Over the weekend I went on a saltwater fishing trip,and had a thought or two,but couldn't figure it all out.
Here's the thought: If I could get the fishing line with the heavy sinker to stop just before it hit bottom,I wouldn't have to wait for all the silt that washed up from it hitting bottom to clear up.How long would it take for a 10oz sinker to free-fall through 250feet of water(assuming no drag).
The physics formula for calculating air drop would be ...
D = ((1/2 AT^)V1T))
where D is distance
A is acceleration
T is time
V is Velocity
I remember A being 10meters/sec.,but that is for air test as it is acceleration to the ground.
250ft is just under 77 meters
2006-09-26 18:07:44 · 2 answers · asked by frith25 4 in Science & Mathematics ➔ Physics
some more insight:
Sky; we share the same line of thought.I thought since it was a gravity drop,you can eliminate the V1T part of the formula and work with D=1/2AT^ . Acceleration in this case is peak acceleration.It's obviousthat in the 1st 10-20 meters of descent that the sinker hasn't yet acheived that velocity.Also was there any "drag" created by the buoyancy of salt water vs air?The sinker was bomb shaped,and made an impressive 2-3 ft long tunnel of air bubbles when first dropped.Counting times by various ppl,it took between 18-25 sec for it to hit bottom at 250ft.Mind you this is with drag on the line by the fisherman.I just thought there was a little extra drag created by the buoyancy of salt water over air.(all else being equal)
2006-09-27 04:44:57 · update #1
The acceleration of gravity is still 9.81 meters/sec^2 even underwater but the "specific gravity" within a substance requires some knowledge of the objects volume. This is because of Archimedes Principle. Basically, the 10 oz weight is still being accelerated by nearly 10 m/s^2 gravity, but the amount of water it displaces may make the surrounding water push back enough to slow its apparent acceleration. If it displaces more than 10 oz of water, then it will not even sink but will float.
Without knowing the volume or specific gravity of the sinker, we cannot numerically answer your question. If an assumption was to be made, it would be that the sinker is likely a solid lead object whose volume would be small enough that one could estimate a minimal buoyant effect. Neglecting the drag of the water, and assuming an initial velocity of 0, the answer is:
D = Vi t + 1/2 a t^2
D = 1/2 a t^2 since Vi = 0
77 m = 1/2 10 m/s/s t^2
t = 3.9 seconds
In reality, it will take longer because it will displace some amount of water which will make the effective acceleration less, and it will experience drag from the water which will tend to slow the descent as well.

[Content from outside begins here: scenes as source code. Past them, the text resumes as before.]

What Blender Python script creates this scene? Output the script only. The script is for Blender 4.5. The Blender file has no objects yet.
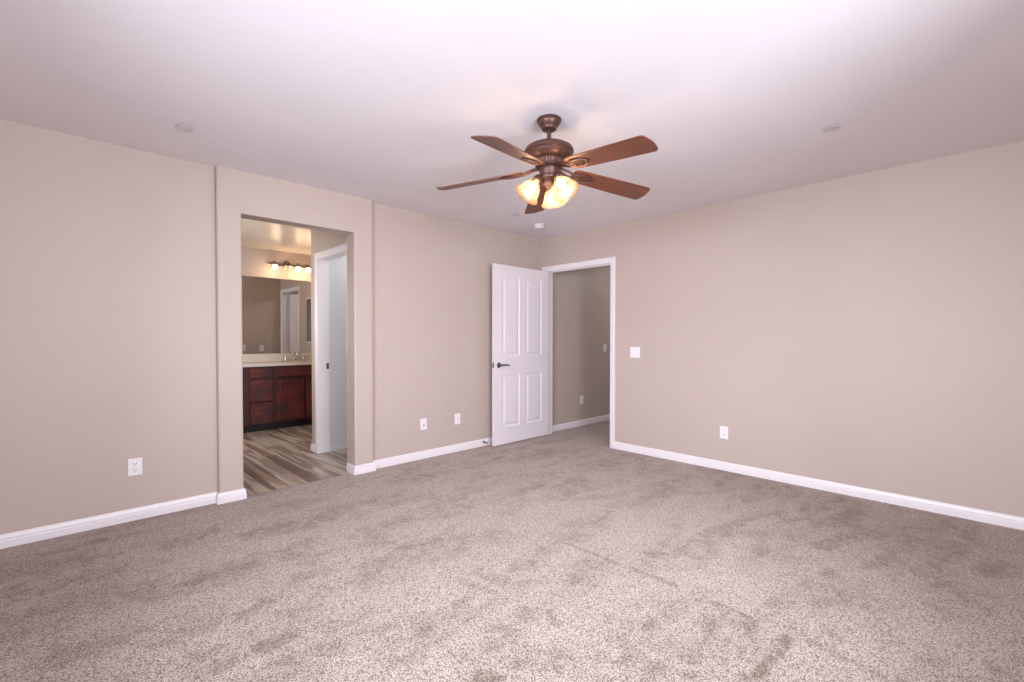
import bpy, bmesh, math, random
from mathutils import Vector, Matrix
PI = math.pi
random.seed(7)
S = bpy.context.scene
COL = S.collection
H = 2.44                       # ceiling height
HT = H + 0.05                  # wall tops, buried in the ceiling slab

# ------------------------------------------------------------------ camera
cam_d = bpy.data.cameras.new('camera')
cam = bpy.data.objects.new('camera', cam_d); COL.objects.link(cam); S.camera = cam
cam_d.sensor_fit = 'HORIZONTAL'; cam_d.sensor_width = 36.0
cam_d.lens = 460.668 / 1024 * 36.0
cam_d.shift_y = 4.973 / 1024
cam_d.clip_start = 0.05
_yaw, _pitch, _roll = 0.797803, -0.0156413, 0.000759
_f = Vector((-math.sin(_yaw) * math.cos(_pitch), math.cos(_yaw) * math.cos(_pitch), math.sin(_pitch)))
_r = Vector((math.cos(_yaw), math.sin(_yaw), 0)); _u = _r.cross(_f)
_c, _s = math.cos(_roll), math.sin(_roll)
_r2 = _c * _r + _s * _u; _u2 = -_s * _r + _c * _u
_m = Matrix((_r2, _u2, -_f)).transposed().to_4x4()
_m.translation = (3.90677, -4.31215, 1.19849)
cam.matrix_world = _m

# ------------------------------------------------------------------ world, window light, added fill lights, exposure
def lin(r, g, b):
    f = lambda c: (c / 255 / 12.92) if c / 255 <= 0.04045 else ((c / 255 + 0.055) / 1.055) ** 2.4
    return (f(r), f(g), f(b), 1.0)

W = bpy.data.worlds.new('sky'); S.world = W; W.use_nodes = True
W.node_tree.nodes['Background'].inputs[0].default_value = (0.72, 0.84, 1.0, 1)
W.node_tree.nodes['Background'].inputs[1].default_value = 1.0
S.view_settings.view_transform = 'Standard'; S.view_settings.look = 'None'
S.view_settings.gamma = 1.0; S.view_settings.use_curve_mapping = False
S.view_settings.exposure = 0.42
S.cycles.max_bounces = 14; S.cycles.diffuse_bounces = 8; S.cycles.glossy_bounces = 6
S.cycles.transparent_max_bounces = 12; S.cycles.caustics_reflective = False
S.cycles.sample_clamp_indirect = 6.0

def area(name, loc, look, sx, sy, power, colr, spread=PI):
    d = bpy.data.lights.new(name, 'AREA'); d.shape = 'RECTANGLE'; d.size = sx; d.size_y = sy
    d.energy = power; d.color = colr; d.spread = spread
    o = bpy.data.objects.new(name, d); COL.objects.link(o); o.location = loc
    o.rotation_euler = (Vector(look)).to_track_quat('-Z', 'Z').to_euler()
    return o
def point(name, loc, power, colr, rad):
    d = bpy.data.lights.new(name, 'POINT'); d.energy = power; d.color = colr; d.shadow_soft_size = rad
    o = bpy.data.objects.new(name, d); COL.objects.link(o); o.location = loc
    return o
DAY = (0.87, 0.885, 1.0)
WIN = [  # the two windows behind the camera: wall, along-range, z-range
    ('back', 1.90, 4.10, 0.90, 2.06), ('side', -4.55, -2.35, 0.90, 2.06)]
BACKY, SIDEX = -4.85, 4.42
area('window_daylight_back', (3.0, BACKY - 1.2, 1.78), (-0.05, 1, -0.17), 2.8, 1.6, 285, DAY)
area('window_daylight_side', (SIDEX + 1.2, -3.45, 1.78), (-1, 0.05, -0.17), 2.8, 1.6, 285, DAY)
area('hall_ceiling_fill', (0.95, 2.2, 2.38), (-0.3, -0.3, -1), 0.5, 0.5, 7.5, (1.0, 0.95, 0.92))  # unseen ceiling light added for the hall, no fixture modelled
area('closet_fill', (-0.5, -1.7, 2.38), (-0.3, 0, -1), 0.4, 0.4, 4, (0.86, 0.93, 1.0))  # cool panel added under the closet ceiling, no window there
area('far_room_fill', (-1.9, -0.6, 2.38), (0, -0.4, -1), 0.6, 0.5, 9, (0.95, 0.97, 1.0))  # ceiling panel added to brighten the doorway in the mirror
area('bathroom_fill', (-1.7, -3.55, 1.55), (-0.15, 1, -0.1), 1.2, 1.0, 15, (1.0, 0.95, 0.91))  # fill added at the hidden side wall to lift the dark bathroom

# ------------------------------------------------------------------ node helpers
class NT:
    def __init__(s, name):
        s.m = bpy.data.materials.new(name); s.m.use_nodes = True
        s.t = s.m.node_tree; s.n = s.t.nodes; s.l = s.t.links
        s.b = s.n['Principled BSDF']; s.out = s.n['Material Output']
    def node(s, typ, **kw):
        n = s.n.new(typ)
        for k, v in kw.items(): setattr(n, k, v)
        return n
    def put(s, sock, v):
        if hasattr(v, 'is_output') or isinstance(v, bpy.types.NodeSocket): s.l.new(v, sock)
        else: sock.default_value = v
    def coord(s, kind='Object', scale=(1, 1, 1), rot=(0, 0, 0)):
        c = s.node('ShaderNodeTexCoord'); mp = s.node('ShaderNodeMapping')
        s.l.new(c.outputs[kind], mp.inputs[0]); mp.inputs['Scale'].default_value = scale
        mp.inputs['Rotation'].default_value = rot
        return mp.outputs[0]
    def noise(s, vec, scale, detail=2, rough=0.5, dist=0.0):
        n = s.node('ShaderNodeTexNoise'); s.l.new(vec, n.inputs['Vector'])
        n.inputs['Scale'].default_value = scale; n.inputs['Detail'].default_value = detail
        n.inputs['Roughness'].default_value = rough; n.inputs['Distortion'].default_value = dist
        return n.outputs['Fac']
    def math(s, op, a, b=0.0, c=0.0, clamp=False):
        n = s.node('ShaderNodeMath', operation=op, use_clamp=clamp)
        for i, v in enumerate((a, b, c)): s.put(n.inputs[i], v)
        return n.outputs[0]
    def vmath(s, op, a, b=None):
        n = s.node('ShaderNodeVectorMath', operation=op)
        s.put(n.inputs[0], a)
        if b is not None: s.put(n.inputs[1], b)
        return n
    def ramp(s, fac, stops, interp='LINEAR'):
        n = s.node('ShaderNodeValToRGB'); s.l.new(fac, n.inputs[0]); cr = n.color_ramp; cr.interpolation = interp
        while len(cr.elements) < len(stops): cr.elements.new(0.5)
        for e, (p, c) in zip(cr.elements, stops):
            e.position = p; e.color = c if len(c) == 4 else (*c, 1)
        return n.outputs[0]
    def mix(s, fac, a, b, blend='MIX'):
        n = s.node('ShaderNodeMix', data_type='RGBA', blend_type=blend)
        s.put(n.inputs['Factor'], fac); s.put(n.inputs[6], a); s.put(n.inputs[7], b)
        return n.outputs[2]
    def bump(s, h, strength=0.2, dist=0.01):
        n = s.node('ShaderNodeBump'); n.inputs['Strength'].default_value = strength
        n.inputs['Distance'].default_value = dist; s.l.new(h, n.inputs['Height'])
        s.l.new(n.outputs[0], s.b.inputs['Normal'])

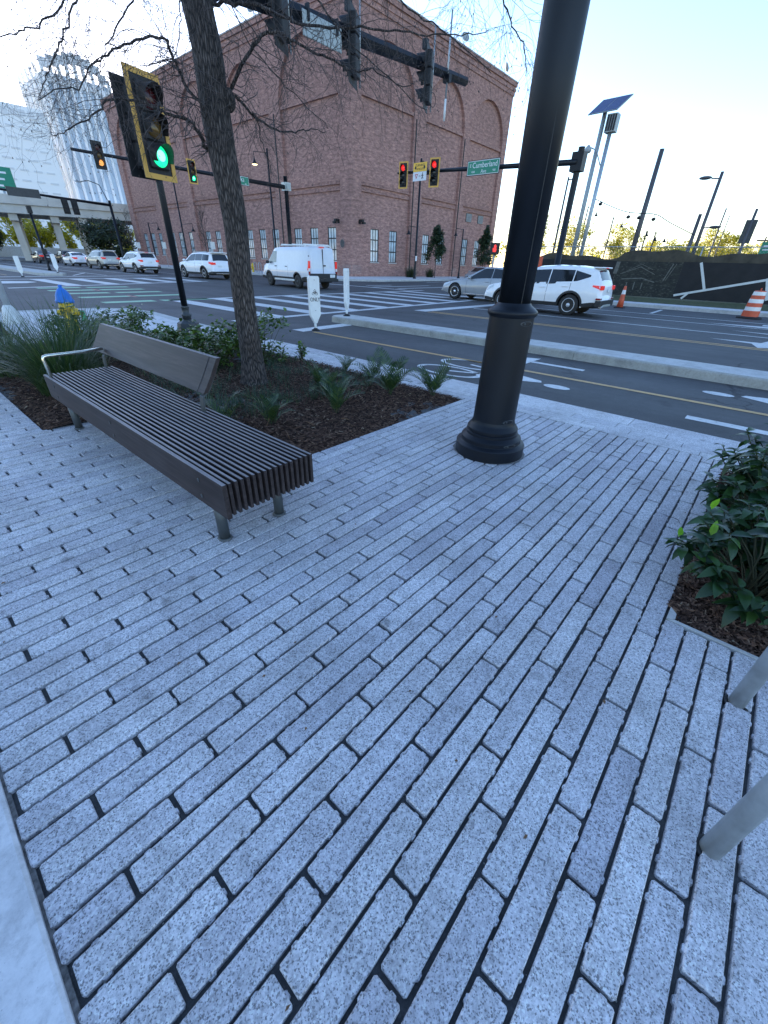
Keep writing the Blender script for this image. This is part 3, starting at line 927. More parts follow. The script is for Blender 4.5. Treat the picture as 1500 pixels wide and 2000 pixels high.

Expanding my answer with the new info:
The sinker will be slower falling through the water for three reasons that I can think of:
1. It will definitely experience more drag from moving through water versus moving through air. But the original question wording said "assuming no drag from water".
2. Archimedes Principle will cause its apparent acceleration to be less. Gravity is pulling down on all the water around the sinker and that water is also pushing against the sinker acting to buoy it up. I assumed the volume of the sinker was small compared to its mass so my answer would be the air time descent. It should fall slower because it will displace some quantity of water which will act to buoy it. This is not drag. Drag will act to oppose movement, Archimede's Principle will push it even if it is not moving and as I stated above, if its volume is large enough it will float and not even sink (think of a steel ship).
3. You mention it having air bubbles come off of it. If the sinker has cracks for the fishing line, or a cup shape to it, it may also trap air. This will also act to slow it since any air clinging to it will lower its density and thus its specific gravity. This again is Archimedes Principle.
2006-09-26 18:26:07 · answer #1 · answered by SkyWayGuy 3 · 0⤊ 0⤋
ALWAYS
2006-09-26 18:10:49 · answer #2 · answered by joe a 1 · 0⤊ 0⤋